WRITTEN PROBLEM: Each record is to be transcribed exactly.
— begin —
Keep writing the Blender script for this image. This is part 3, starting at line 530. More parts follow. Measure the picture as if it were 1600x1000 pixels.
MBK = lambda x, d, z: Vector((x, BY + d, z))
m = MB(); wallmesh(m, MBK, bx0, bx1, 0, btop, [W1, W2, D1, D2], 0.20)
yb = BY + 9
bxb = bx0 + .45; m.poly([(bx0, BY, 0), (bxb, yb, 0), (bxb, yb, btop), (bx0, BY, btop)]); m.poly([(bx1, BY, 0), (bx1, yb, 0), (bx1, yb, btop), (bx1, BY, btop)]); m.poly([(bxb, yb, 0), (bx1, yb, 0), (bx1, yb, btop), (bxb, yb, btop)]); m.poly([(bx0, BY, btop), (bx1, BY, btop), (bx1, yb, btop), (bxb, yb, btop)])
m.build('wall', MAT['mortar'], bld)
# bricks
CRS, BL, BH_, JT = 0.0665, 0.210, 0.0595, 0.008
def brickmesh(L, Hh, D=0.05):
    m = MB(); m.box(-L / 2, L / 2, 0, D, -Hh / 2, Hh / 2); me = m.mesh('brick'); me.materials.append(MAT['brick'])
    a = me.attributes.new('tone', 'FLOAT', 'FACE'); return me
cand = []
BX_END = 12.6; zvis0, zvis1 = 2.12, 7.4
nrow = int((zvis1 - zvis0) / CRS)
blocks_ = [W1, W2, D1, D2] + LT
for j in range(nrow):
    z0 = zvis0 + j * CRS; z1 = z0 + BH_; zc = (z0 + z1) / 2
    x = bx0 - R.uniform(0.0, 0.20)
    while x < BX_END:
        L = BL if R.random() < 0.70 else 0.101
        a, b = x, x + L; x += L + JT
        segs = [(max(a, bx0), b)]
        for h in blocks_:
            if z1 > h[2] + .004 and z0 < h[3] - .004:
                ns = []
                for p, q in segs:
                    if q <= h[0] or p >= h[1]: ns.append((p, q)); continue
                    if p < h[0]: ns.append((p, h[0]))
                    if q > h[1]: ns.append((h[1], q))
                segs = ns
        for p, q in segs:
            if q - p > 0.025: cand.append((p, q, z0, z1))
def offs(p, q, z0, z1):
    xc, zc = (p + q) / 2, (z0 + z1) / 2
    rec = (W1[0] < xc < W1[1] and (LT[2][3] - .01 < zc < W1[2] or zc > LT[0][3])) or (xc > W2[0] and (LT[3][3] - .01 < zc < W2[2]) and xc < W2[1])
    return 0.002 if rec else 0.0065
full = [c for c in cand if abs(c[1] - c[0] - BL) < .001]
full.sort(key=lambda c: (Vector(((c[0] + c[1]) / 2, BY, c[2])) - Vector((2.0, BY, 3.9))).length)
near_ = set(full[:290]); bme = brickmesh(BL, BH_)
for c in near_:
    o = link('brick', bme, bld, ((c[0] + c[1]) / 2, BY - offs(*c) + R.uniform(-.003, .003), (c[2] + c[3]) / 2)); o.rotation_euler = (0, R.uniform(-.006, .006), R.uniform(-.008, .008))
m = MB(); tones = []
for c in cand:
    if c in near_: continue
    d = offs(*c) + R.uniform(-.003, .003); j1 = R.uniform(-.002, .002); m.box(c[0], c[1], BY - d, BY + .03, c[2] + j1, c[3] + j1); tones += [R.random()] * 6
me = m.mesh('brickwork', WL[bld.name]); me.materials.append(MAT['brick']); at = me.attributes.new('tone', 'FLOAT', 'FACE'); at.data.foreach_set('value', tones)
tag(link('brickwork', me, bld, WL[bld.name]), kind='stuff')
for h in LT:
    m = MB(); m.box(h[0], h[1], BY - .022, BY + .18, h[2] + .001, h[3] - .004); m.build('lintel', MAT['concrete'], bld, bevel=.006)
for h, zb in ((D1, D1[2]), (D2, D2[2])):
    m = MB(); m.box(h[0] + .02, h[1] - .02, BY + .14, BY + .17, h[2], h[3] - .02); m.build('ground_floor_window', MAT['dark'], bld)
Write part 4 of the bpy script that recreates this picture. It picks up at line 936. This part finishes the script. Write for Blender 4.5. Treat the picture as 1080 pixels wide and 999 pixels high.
— end —
RESULT OF THE TASK:
Keep writing the Blender script for this image. This is part 3, starting at line 530. More parts follow. Measure the picture as if it were 1600x1000 pixels.
MBK = lambda x, d, z: Vector((x, BY + d, z))
m = MB(); wallmesh(m, MBK, bx0, bx1, 0, btop, [W1, W2, D1, D2], 0.20)
yb = BY + 9
bxb = bx0 + .45; m.poly([(bx0, BY, 0), (bxb, yb, 0), (bxb, yb, btop), (bx0, BY, btop)]); m.poly([(bx1, BY, 0), (bx1, yb, 0), (bx1, yb, btop), (bx1, BY, btop)]); m.poly([(bxb, yb, 0), (bx1, yb, 0), (bx1, yb, btop), (bxb, yb, btop)]); m.poly([(bx0, BY, btop), (bx1, BY, btop), (bx1, yb, btop), (bxb, yb, btop)])
m.build('wall', MAT['mortar'], bld)
# bricks
CRS, BL, BH_, JT = 0.0665, 0.210, 0.0595, 0.008
def brickmesh(L, Hh, D=0.05):
    m = MB(); m.box(-L / 2, L / 2, 0, D, -Hh / 2, Hh / 2); me = m.mesh('brick'); me.materials.append(MAT['brick'])
    a = me.attributes.new('tone', 'FLOAT', 'FACE'); return me
cand = []
BX_END = 12.6; zvis0, zvis1 = 2.12, 7.4
nrow = int((zvis1 - zvis0) / CRS)
blocks_ = [W1, W2, D1, D2] + LT
for j in range(nrow):
    z0 = zvis0 + j * CRS; z1 = z0 + BH_; zc = (z0 + z1) / 2
    x = bx0 - R.uniform(0.0, 0.20)
    while x < BX_END:
        L = BL if R.random() < 0.70 else 0.101
        a, b = x, x + L; x += L + JT
        segs = [(max(a, bx0), b)]
        for h in blocks_:
            if z1 > h[2] + .004 and z0 < h[3] - .004:
                ns = []
                for p, q in segs:
                    if q <= h[0] or p >= h[1]: ns.append((p, q)); continue
                    if p < h[0]: ns.append((p, h[0]))
                    if q > h[1]: ns.append((h[1], q))
                segs = ns
        for p, q in segs:
            if q - p > 0.025: cand.append((p, q, z0, z1))
def offs(p, q, z0, z1):
    xc, zc = (p + q) / 2, (z0 + z1) / 2
    rec = (W1[0] < xc < W1[1] and (LT[2][3] - .01 < zc < W1[2] or zc > LT[0][3])) or (xc > W2[0] and (LT[3][3] - .01 < zc < W2[2]) and xc < W2[1])
    return 0.002 if rec else 0.0065
full = [c for c in cand if abs(c[1] - c[0] - BL) < .001]
full.sort(key=lambda c: (Vector(((c[0] + c[1]) / 2, BY, c[2])) - Vector((2.0, BY, 3.9))).length)
near_ = set(full[:290]); bme = brickmesh(BL, BH_)
for c in near_:
    o = link('brick', bme, bld, ((c[0] + c[1]) / 2, BY - offs(*c) + R.uniform(-.003, .003), (c[2] + c[3]) / 2)); o.rotation_euler = (0, R.uniform(-.006, .006), R.uniform(-.008, .008))
m = MB(); tones = []
for c in cand:
    if c in near_: continue
    d = offs(*c) + R.uniform(-.003, .003); j1 = R.uniform(-.002, .002); m.box(c[0], c[1], BY - d, BY + .03, c[2] + j1, c[3] + j1); tones += [R.random()] * 6
me = m.mesh('brickwork', WL[bld.name]); me.materials.append(MAT['brick']); at = me.attributes.new('tone', 'FLOAT', 'FACE'); at.data.foreach_set('value', tones)
tag(link('brickwork', me, bld, WL[bld.name]), kind='stuff')
for h in LT:
    m = MB(); m.box(h[0], h[1], BY - .022, BY + .18, h[2] + .001, h[3] - .004); m.build('lintel', MAT['concrete'], bld, bevel=.006)
for h, zb in ((D1, D1[2]), (D2, D2[2])):
    m = MB(); m.box(h[0] + .02, h[1] - .02, BY + .14, BY + .17, h[2], h[3] - .02); m.build('ground_floor_window', MAT['dark'], bld)
Write part 4 of the bpy script that recreates this picture. It picks up at line 936. This part finishes the script. Write for Blender 4.5. Treat the picture as 1080 pixels wide and 999 pixels high.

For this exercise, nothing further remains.